Exercise requirements. Check each line of the data below for the word "scene", then extract the ones that have it.

Data section.
★ ★ ★

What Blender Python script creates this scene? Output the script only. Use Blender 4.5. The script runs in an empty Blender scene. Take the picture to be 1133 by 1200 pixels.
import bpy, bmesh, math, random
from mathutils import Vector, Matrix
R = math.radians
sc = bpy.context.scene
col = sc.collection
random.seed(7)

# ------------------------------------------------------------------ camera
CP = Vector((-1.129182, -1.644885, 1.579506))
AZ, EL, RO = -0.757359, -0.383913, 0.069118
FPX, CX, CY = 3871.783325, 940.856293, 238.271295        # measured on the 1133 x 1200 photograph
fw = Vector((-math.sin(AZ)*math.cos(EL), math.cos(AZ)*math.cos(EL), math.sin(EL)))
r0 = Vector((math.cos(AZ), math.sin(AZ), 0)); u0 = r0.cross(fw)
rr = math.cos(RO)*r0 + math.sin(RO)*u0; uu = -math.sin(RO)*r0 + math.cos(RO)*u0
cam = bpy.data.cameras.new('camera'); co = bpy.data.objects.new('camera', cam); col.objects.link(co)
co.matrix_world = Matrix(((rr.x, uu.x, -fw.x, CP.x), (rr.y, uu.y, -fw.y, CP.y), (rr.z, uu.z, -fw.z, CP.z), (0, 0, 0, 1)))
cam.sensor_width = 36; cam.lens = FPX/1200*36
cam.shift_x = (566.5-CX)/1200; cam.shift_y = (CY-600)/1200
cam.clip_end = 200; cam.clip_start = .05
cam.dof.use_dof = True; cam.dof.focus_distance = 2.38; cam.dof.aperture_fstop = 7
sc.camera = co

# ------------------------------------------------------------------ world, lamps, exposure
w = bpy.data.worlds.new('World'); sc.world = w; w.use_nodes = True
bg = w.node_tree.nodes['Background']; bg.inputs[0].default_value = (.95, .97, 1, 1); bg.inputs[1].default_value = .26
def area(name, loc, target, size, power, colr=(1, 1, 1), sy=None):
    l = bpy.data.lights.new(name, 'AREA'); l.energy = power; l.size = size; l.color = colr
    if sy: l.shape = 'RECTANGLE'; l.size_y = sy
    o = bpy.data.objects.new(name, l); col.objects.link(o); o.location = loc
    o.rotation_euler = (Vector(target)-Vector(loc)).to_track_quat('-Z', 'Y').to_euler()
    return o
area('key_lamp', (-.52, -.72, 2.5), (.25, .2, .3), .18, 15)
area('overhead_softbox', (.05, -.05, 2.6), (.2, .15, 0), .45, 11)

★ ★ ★

Written response.
What Blender Python script creates this scene? Output the script only. Use Blender 4.5. The script runs in an empty Blender scene. Take the picture to be 1133 by 1200 pixels.
sc = bpy.context.scene